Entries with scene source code
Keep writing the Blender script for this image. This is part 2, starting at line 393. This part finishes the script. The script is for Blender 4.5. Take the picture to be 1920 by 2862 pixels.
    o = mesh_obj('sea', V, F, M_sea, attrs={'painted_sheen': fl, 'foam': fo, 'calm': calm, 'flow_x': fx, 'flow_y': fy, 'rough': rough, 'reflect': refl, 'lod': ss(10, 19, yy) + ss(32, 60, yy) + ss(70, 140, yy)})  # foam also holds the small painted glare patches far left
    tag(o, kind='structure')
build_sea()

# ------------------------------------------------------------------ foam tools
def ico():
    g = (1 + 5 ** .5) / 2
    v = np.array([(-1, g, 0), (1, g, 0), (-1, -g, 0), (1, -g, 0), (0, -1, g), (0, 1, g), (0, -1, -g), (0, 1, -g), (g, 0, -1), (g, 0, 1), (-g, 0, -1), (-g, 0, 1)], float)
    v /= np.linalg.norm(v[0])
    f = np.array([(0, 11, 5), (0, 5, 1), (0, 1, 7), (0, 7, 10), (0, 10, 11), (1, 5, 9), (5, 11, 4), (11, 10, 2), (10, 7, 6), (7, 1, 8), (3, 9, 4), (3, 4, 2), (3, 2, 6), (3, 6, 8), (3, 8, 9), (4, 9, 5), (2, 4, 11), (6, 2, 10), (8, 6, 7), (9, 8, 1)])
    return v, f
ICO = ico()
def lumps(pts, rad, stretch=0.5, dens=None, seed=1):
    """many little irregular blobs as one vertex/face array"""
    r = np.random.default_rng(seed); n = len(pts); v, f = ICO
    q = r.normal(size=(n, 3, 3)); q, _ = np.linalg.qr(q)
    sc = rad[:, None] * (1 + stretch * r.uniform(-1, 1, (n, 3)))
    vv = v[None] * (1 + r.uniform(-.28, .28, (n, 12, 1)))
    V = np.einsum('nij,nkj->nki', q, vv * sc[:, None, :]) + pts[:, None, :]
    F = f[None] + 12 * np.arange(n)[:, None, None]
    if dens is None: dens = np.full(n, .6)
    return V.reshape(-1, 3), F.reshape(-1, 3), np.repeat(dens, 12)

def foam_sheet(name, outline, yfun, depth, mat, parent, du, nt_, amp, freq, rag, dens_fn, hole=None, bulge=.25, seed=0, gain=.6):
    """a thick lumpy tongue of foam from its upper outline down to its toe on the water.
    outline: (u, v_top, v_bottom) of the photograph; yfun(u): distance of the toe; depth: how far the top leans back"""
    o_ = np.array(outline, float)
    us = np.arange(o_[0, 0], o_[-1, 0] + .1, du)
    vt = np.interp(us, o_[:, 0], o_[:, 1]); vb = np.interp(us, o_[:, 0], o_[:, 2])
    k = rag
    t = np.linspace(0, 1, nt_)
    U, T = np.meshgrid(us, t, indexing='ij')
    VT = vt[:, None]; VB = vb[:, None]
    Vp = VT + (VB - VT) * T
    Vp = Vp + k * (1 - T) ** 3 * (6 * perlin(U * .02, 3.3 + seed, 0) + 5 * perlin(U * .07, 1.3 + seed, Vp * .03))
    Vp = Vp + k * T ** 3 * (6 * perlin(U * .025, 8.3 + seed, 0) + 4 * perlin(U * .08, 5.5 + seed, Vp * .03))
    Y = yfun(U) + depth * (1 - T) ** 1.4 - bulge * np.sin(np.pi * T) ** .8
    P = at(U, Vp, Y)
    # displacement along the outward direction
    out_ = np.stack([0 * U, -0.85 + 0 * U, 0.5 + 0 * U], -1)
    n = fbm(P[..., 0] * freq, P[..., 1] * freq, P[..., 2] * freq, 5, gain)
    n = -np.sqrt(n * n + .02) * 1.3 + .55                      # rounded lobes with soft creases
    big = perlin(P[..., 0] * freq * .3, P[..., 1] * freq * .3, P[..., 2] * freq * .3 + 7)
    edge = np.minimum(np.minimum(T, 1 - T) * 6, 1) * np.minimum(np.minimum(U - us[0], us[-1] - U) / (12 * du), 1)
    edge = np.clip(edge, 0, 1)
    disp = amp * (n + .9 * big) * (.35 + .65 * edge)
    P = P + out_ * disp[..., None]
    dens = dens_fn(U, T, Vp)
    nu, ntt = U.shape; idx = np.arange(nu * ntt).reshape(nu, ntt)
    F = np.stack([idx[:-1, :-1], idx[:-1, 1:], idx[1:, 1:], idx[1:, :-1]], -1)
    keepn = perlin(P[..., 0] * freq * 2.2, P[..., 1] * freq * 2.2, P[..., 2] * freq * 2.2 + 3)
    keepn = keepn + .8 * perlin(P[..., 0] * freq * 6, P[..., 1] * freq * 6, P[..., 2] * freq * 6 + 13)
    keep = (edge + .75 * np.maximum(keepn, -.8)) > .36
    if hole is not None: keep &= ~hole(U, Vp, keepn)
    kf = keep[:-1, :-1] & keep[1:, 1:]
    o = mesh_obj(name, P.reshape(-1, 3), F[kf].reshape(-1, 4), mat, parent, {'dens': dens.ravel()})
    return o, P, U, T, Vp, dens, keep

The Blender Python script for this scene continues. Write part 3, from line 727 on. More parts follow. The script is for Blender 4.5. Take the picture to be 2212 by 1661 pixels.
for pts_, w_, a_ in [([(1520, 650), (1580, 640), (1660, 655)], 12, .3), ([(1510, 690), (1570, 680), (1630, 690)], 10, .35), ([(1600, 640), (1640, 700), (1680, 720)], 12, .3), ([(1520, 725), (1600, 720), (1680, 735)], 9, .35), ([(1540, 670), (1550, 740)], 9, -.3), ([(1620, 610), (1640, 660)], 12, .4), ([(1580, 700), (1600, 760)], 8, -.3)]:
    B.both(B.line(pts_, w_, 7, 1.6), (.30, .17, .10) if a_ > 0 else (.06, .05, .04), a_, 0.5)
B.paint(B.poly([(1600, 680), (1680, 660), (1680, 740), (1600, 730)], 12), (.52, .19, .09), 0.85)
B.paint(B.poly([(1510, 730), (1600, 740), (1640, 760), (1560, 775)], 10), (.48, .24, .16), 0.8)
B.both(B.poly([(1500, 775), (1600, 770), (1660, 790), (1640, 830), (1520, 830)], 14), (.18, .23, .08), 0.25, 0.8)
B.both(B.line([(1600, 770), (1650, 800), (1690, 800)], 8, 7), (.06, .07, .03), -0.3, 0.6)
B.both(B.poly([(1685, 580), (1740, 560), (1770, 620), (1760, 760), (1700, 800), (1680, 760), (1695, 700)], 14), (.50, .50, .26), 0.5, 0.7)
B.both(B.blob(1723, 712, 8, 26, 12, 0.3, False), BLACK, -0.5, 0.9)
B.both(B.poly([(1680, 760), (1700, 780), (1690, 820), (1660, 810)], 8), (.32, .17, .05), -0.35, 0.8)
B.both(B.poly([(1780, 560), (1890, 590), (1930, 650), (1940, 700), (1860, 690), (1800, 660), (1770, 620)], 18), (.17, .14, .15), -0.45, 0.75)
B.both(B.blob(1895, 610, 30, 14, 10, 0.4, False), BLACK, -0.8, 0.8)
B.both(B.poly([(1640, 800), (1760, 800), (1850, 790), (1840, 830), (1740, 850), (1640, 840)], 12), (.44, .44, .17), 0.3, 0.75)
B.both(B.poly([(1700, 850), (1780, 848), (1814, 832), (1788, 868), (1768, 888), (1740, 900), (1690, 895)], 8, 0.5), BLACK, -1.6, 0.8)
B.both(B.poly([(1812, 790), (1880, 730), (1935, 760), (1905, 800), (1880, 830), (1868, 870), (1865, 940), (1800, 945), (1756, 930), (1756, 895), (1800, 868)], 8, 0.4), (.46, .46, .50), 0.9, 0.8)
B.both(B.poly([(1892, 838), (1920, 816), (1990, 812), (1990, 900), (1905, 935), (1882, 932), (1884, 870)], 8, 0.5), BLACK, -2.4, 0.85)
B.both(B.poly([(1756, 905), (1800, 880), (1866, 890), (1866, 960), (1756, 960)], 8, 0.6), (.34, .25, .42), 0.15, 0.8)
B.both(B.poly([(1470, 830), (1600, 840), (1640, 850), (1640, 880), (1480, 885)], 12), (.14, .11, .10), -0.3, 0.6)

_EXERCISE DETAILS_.
The lines to quote run from the one containing "BLACK, -1.6, 0.8)" to the one containing "(.46, .46, .50), 0.9, 0.8)". Quote them exactly, with both of those lines, and nothing else.

_SOLUTION TO THIS TASK_.
B.both(B.poly([(1700, 850), (1780, 848), (1814, 832), (1788, 868), (1768, 888), (1740, 900), (1690, 895)], 8, 0.5), BLACK, -1.6, 0.8)
B.both(B.poly([(1812, 790), (1880, 730), (1935, 760), (1905, 800), (1880, 830), (1868, 870), (1865, 940), (1800, 945), (1756, 930), (1756, 895), (1800, 868)], 8, 0.4), (.46, .46, .50), 0.9, 0.8)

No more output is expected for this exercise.